The arrival of a new, baby face of the franchise in Wall and an innovative and interactive owner in Leonsis this season has injected considerable excitement into an organization that appeared to be stripped of all hope during one of the most embarrassing, disheartening and dysfunctional campaigns. The Wizards are among the NBA's top 10 teams in new season ticket orders, with nearly 2,000 fans signing up to catch a glimpse of Wall, a 20-year-old phenom with dynamic talent and maturity that belies his age.

But the rebuilding project is an awkward endeavor, like constructing a swank, new luxury condominium complex around one holdout brownstone. During the preseason, the effort has been upstaged by the actions of Arenas, the prominent leftover from an aggressive roster shake-up last season that was expedited by his 50-game suspension for bringing guns to the Verizon Center locker room.
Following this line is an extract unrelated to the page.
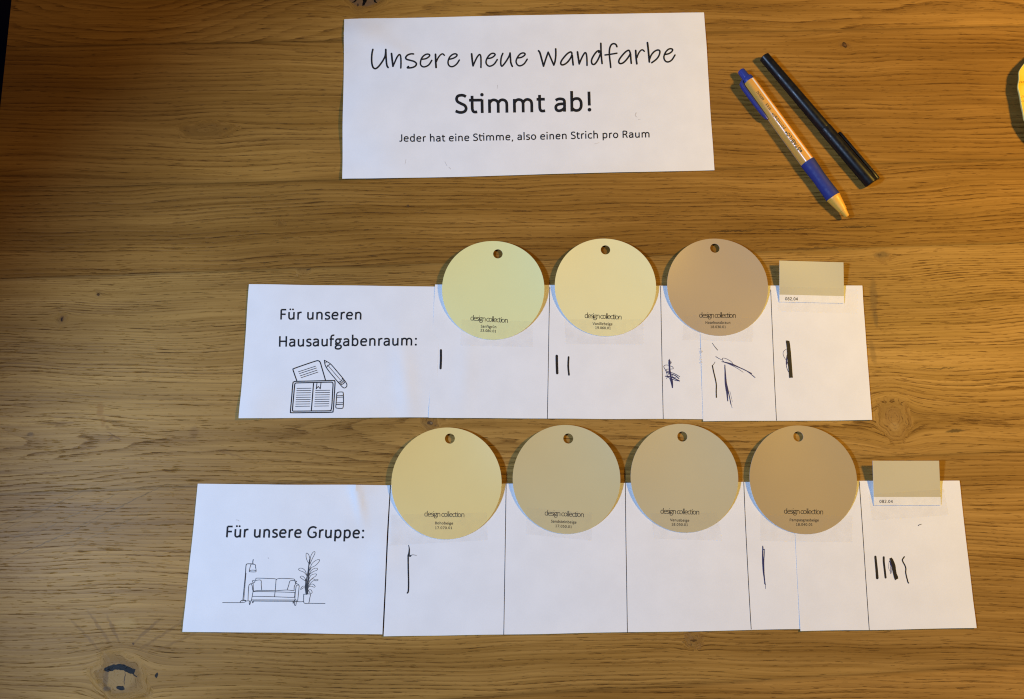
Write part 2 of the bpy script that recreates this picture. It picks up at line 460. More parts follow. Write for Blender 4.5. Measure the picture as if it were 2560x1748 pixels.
def oak_mat():
    m = new_mat("oiled_oak", rough=0.5, spec=0.10)
    b = NB(m); bs = b.n['Principled BSDF']
    g = b.node('ShaderNodeAttribute', attribute_name='grain')
    sx = b.node('ShaderNodeSeparateXYZ'); b.put(sx.inputs[0], g.outputs['Vector'])
    s, n, sd = sx.outputs
    ring = b.node('ShaderNodeAttribute', attribute_name='ring').outputs['Fac']
    M = b.math
    def field(ks, kn, off, detail=2.0, rough=0.5):
        return b.noise(b.vec(M('MULTIPLY', s, ks), M('MULTIPLY', n, kn), M('ADD', sd, off)), 1.0, detail, rough)
    tone = b.node('ShaderNodeAttribute', attribute_name='tone').outputs['Vector']
    kw = b.node('ShaderNodeAttribute', attribute_name='knot').outputs['Fac']
    wob = field(22, 190, 5.0, 4, 0.6)
    wob2 = field(3.5, 70, 15.0, 2, 0.5)
    vis = b.ramp(field(6, 130, 17.0, 2, 0.5), 0.32, 0.66, 0.25, 1.25)
    ph = M('FRACT', M('ADD', ring, M('ADD', M('MULTIPLY', M('SUBTRACT', wob, 0.5), 1.0), M('MULTIPLY', M('SUBTRACT', wob2, 0.5), 2.2))))
    early = M('POWER', M('SUBTRACT', 1.0, ph), 2.2)
    edge = b.ramp(ph, 0.0, 0.06)
    early = M('MULTIPLY', M('MULTIPLY', early, edge), vis, clamp=True)
    early = M('MULTIPLY', early, M('SUBTRACT', 1.0, M('MULTIPLY', kw, 0.2)))
    broad = field(4.5, 55, 1.0, 3, 0.55)
    fibre = field(14, 1100, 2.0, 3, 0.6)
    streak = field(9, 330, 3.0, 2, 0.5)
    porA = field(55, 1350, 7.0, 2.0, 0.55)
    porB = field(110, 1900, 8.0, 1.5, 0.5)
    bandn = field(10, 820, 11.0, 3, 0.6)
    band = b.ramp(bandn, 0.52, 0.70)
    thr = M('SUBTRACT', 0.665, M('MULTIPLY', early, 0.10))
    pA = b.ramp(porA, thr, M('ADD', thr, 0.075))
    thrb = M('SUBTRACT', 0.69, M('MULTIPLY', early, 0.14))
    pB = b.ramp(porB, thrb, M('ADD', thrb, 0.07))
    pores = M('MAXIMUM', pA, M('MULTIPLY', pB, 0.75))
    LIGHT = (0.400, 0.228, 0.058, 1); MID = (0.262, 0.138, 0.028, 1); DARK = (0.135, 0.061, 0.011, 1)
    f = M('ADD', M('ADD', M('MULTIPLY', broad, 0.50), M('MULTIPLY', streak, 0.40)), M('MULTIPLY', fibre, 0.40))
    col = b.mix(b.ramp(f, 0.45, 0.86), MID, LIGHT)
    col = b.mix(M('MULTIPLY', early, 0.60), col, DARK)
    col = b.mix(M('MULTIPLY', band, 0.34), col, DARK)
    col = b.mix(M('MULTIPLY', kw, 0.40), col, (0.185, 0.102, 0.03, 1))
    col = b.mix(M('MULTIPLY', pores, 0.80), col, (0.070, 0.030, 0.005, 1))
    col = b.mix(1.0, col, tone, 'MULTIPLY')
    patch = b.noise(b.vec(M('MULTIPLY', s, 3.2), M('MULTIPLY', n, 22.0), M('ADD', sd, 33.0)), 1.0, 3, 0.55)
    pv = b.node('ShaderNodeCombineColor'); pf = b.ramp(patch, 0.3, 0.7, 0.84, 1.15)
    b.put(pv.inputs[0], pf); b.put(pv.inputs[1], b.math('POWER', pf, 1.1)); b.put(pv.inputs[2], b.math('POWER', pf, 1.25))
    col = b.mix(1.0, col, pv.outputs[0], 'MULTIPLY')
    # knots, cracks, stains: shapes of their own in the wood
    geo = b.node('ShaderNodeTexCoord').outputs['Object']
    ps = b.node('ShaderNodeSeparateXYZ'); b.put(ps.inputs[0], geo)
    nzv = b.node('ShaderNodeTexNoise'); b.put(nzv.inputs['Vector'], geo)
    nzv.inputs['Scale'].default_value = 260; nzv.inputs['Detail'].default_value = 3
    nsep = b.node('ShaderNodeSeparateColor'); b.put(nsep.inputs[0], nzv.outputs['Color'])
    ox = M('MULTIPLY', M('SUBTRACT', nsep.outputs[0], 0.5), 0.0030)
    oy = M('MULTIPLY', M('SUBTRACT', nsep.outputs[1], 0.5), 0.0030)
    X = M('ADD', ps.outputs[0], ox); Y = M('ADD', ps.outputs[1], oy)
    def spot(col, px, py, a, bb, ang, color, amount, soft=0.5):
        p = at(px, py); a *= 1/3350.0; bb *= 1/3350.0
        ca, sa = math.cos(math.radians(ang)), math.sin(math.radians(ang))
        dx = M('SUBTRACT', X, p.x); dy = M('SUBTRACT', Y, p.y)
        u = M('DIVIDE', M('ADD', M('MULTIPLY', dx, ca), M('MULTIPLY', dy, sa)), a)
        v = M('DIVIDE', M('SUBTRACT', M('MULTIPLY', dy, ca), M('MULTIPLY', dx, sa)), bb)
        r = M('ADD', M('MULTIPLY', u, u), M('MULTIPLY', v, v))
        return b.mix(M('MULTIPLY', b.ramp(r, 1.0, max(0.0, 1.0-soft)), amount), col, (*color, 1))
    CHV = (0.17, 0.085, 0.022)
    BRN = (0.16, 0.075, 0.022); GRYB = (0.14, 0.080, 0.030); BLK = (0.006, 0.005, 0.004)
    for a in [
        # knot at the lower left
        (300, 1694, 62, 48, 0, GRYB, 0.30, 0.9), (300, 1696, 38, 30, 0, (0.33, 0.20, 0.065), 0.65, 0.5),
        (264, 1700, 7, 30, 0, GRYB, 0.7, 0.8), (268, 1722, 13, 7, 0, (0.09, 0.06, 0.035), 0.7, 0.9),
        (278, 1670, 17, 7, 17, BLK, 1.0, 0.3), (299, 1669, 20, 7, -3, BLK, 1.0, 0.3), (321, 1675, 17, 7, -20, BLK, 1.0, 0.3),
        (333, 1679, 5, 6, 0, BLK, 1.0, 0.4), (337, 1688, 9, 1.6, -50, BLK, 0.9, 0.5),
        (301, 1720, 12, 5.5, -14, BLK, 1.0, 0.4), (311, 1697, 1.4, 18, 4, (0.06, 0.035, 0.02), 0.9, 0.6),
        (391, 1689, 3.5, 7, 0, BLK, 0.95, 0.5), (335, 1607, 4, 3, 0, (0.07, 0.035, 0.012), 0.9, 0.7),
        (284, 1576, 48, 5, -58, CHV, 0.6, 1.0), (250, 1572, 68, 5, -50, CHV, 0.5, 1.0), (370, 1575, 54, 5, 43, CHV, 0.6, 1.0), (402, 1590, 75, 5, 33, CHV, 0.5, 1.0),
        (215, 1590, 80, 4.5, -42, CHV, 0.45, 1.0), (440, 1605, 80, 4.5, 25, CHV, 0.4, 1.0), (315, 1560, 34, 16, 0, (0.42, 0.26, 0.075), 0.4, 0.9),
        # knot at the top
        (912, -8, 48, 32, 0, (0.16, 0.095, 0.05), 0.8, 0.35), (912, 0, 6, 21, -12, BLK, 1.0, 0.4),
        (888, 3, 12, 2.6, 38, BLK, 1.0, 0.5), (938, 3, 10, 2.4, -50, BLK, 1.0, 0.5), (894, 12, 3, 5, -20, (0.05, 0.03, 0.02), 0.9, 0.6),
        # small ones
        (2111, 113, 7.5, 10, 10, (0.035, 0.02, 0.01), 1.0, 0.5), (2112, 113, 2, 4, 10, (0.2, 0.12, 0.06), 0.7, 0.7),
        (2111, 113, 20, 6, 0, BRN, 0.45, 0.9),
        (155, 798, 7, 10, -8, BRN, 0.8, 0.8), (155, 799, 2.6, 7, -10, BLK, 0.9, 0.6),
        (246, 736, 5, 4, -20, (0.06, 0.03, 0.01), 0.9, 0.7), (76, 1086, 12, 6, 0, GRYB, 0.7, 0.95), (1020, 514, 3.5, 3.5, 0, (0.09, 0.045, 0.015), 0.9, 0.7),
        (1075, 1057, 9, 6, 0, (0.06, 0.04, 0.025), 0.85, 0.7), (1078, 1056, 4, 2.5, 0, (0.26, 0.19, 0.11), 0.8, 0.7),
        (1734, 1602, 9, 4, 4, (0.07, 0.035, 0.012), 0.85, 0.8), (771, 674, 7, 2.2, 5, (0.06, 0.035, 0.015), 0.9, 0.7),
        # round swirl and dark bands on the right
        (2232, 1046, 26, 34, -10, (0.30, 0.165, 0.05), 0.5, 0.7), (2237, 1066, 15, 12, 0, (0.40, 0.25, 0.085), 0.5, 0.8),
        (2387, 1078, 28, 5, 5, (0.075, 0.045, 0.018), 0.85, 0.9), (2205, 637, 26, 10, 4, (0.13, 0.08, 0.03), 0.6, 0.9),
        (2184, 745, 12, 70, -4, GRYB, 0.62, 0.95), (2190, 800, 7, 28, 0, (0.10, 0.06, 0.028), 0.5, 0.9), (2182, 880, 9, 40, 5, GRYB, 0.4, 0.9),
        (1830, 578, 70, 2.6, 1.5, (0.06, 0.03, 0.01), 0.85, 0.7), (1985, 573, 75, 2.6, 2, (0.06, 0.03, 0.01), 0.7, 0.7),
        (2140, 568, 62, 2.4, 2, (0.06, 0.03, 0.01), 0.8, 0.7), (2035, 621, 110, 3.0, 3, (0.09, 0.045, 0.014), 0.7, 0.8),
        (2350, 921, 60, 2.2, 3, (0.09, 0.045, 0.014), 0.7, 0.8), (1945, 402, 120, 1.5, 1, (0.10, 0.05, 0.015), 0.4, 0.8),
        # honey-coloured drip stain on the left
        (250, 1025, 11, 24, 3, (0.27, 0.12, 0.018), 0.55, 0.9), (258, 1054, 8, 18, 6, (0.27, 0.12, 0.018), 0.5, 0.9), (268, 1068, 8, 5, 0, (0.2, 0.09, 0.015), 0.5, 0.9),
        (285, 1090, 30, 2.5, -24, BRN, 0.6, 0.8), (275, 1098, 14, 4, 40, BRN, 0.55, 0.9), (215, 1122, 40, 4, 9, BRN, 0.45, 0.9),
        (485, 1082, 14, 22, 0, BRN, 0.35, 0.95), (160, 1056, 40, 4, 2, BRN, 0.4, 0.9),
        (575, 1135, 55, 3, -14, BRN, 0.4, 0.9),
        # rays crossing the quarter-sawn board
        (120, 1270, 190, 1.5, 27, (0.16, 0.10, 0.035), 0.55, 0.9), (200, 1280, 180, 1.5, 27, (0.16, 0.10, 0.035), 0.55, 0.9),
        (310, 1262, 150, 1.6, 26, (0.13, 0.08, 0.028), 0.65, 0.9), (70, 1330, 120, 1.4, 25, (0.16, 0.10, 0.035), 0.5, 0.9),
        (130, 1350, 150, 1.5, 24, (0.13, 0.08, 0.028), 0.6, 0.9), (260, 1330, 170, 1.4, 26, (0.16, 0.10, 0.035), 0.5, 0.9),
        (30, 1300, 60, 1.5, 27, (0.16, 0.10, 0.035), 0.5, 0.9),
        (405, 1335, 22, 30, 0, (0.30, 0.17, 0.05), 0.35, 0.95),
    ]:
        col = spot(col, *a)
    b.put(bs.inputs['Base Color'], col)
    b.put(bs.inputs['Roughness'], b.ramp(M('ADD', M('MULTIPLY', broad, 0.5), M('MULTIPLY', pores, 0.4)), 0.1, 0.8, 0.42, 0.62))
    hgt = M('SUBTRACT', M('MULTIPLY', fibre, 0.30), M('ADD', M('MULTIPLY', pores, 0.9), M('MULTIPLY', early, 0.25)))
    bp = b.node('ShaderNodeBump'); bp.inputs['Strength'].default_value = 0.55
    bp.inputs['Distance'].default_value = 0.0004
    b.put(bp.inputs['Height'], hgt); b.put(bs.inputs['Normal'], bp.outputs[0])
    return m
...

Arenas will miss the Wizards' nationally televised season opener against the Orlando Magic on Thursday plus at least one more game with a strained tendon in his right ankle, one of many ailments - real or otherwise - that have sidelined him throughout the preseason. He missed the final three games with a mild groin strain.

If Arenas is unhappy, he hasn't said so publicly, but his odd comments and behavior since training camp raised questions about his level of comfort with all the changes going around him.

It began when Arenas showed up on media day looking despondent with an unkempt beard. The man who once was one of the NBA's most engaging players refused to smile for photographs and solemnly said that his joy only comes from being on the court.

Arenas then clumsily expressed his willingness to help Wall become a star by making it sound as if he was ready to leave. He clarified his statements the next day by saying that he planned to fulfill the remaining years on his contract with the Wizards.

He tried to help his friend Nick Young get a start in a preseason game, but lied to Coach Flip Saunders about soreness in his surgically repaired left knee to make it happen, resulting in a $50,000 fine. Young shrugged it off as "Gil being Gil."

Arenas apologized for faking the knee injury, saying: "I messed up again. I'll never do it again."

Despite this and other transgressions, Arenas remains incredibly popular among Wizards fans who remember his remarkable career trajectory before he injured his left knee in April 2007. "This is the city that I've played the last eight years," Arenas said recently. "I know they love me here."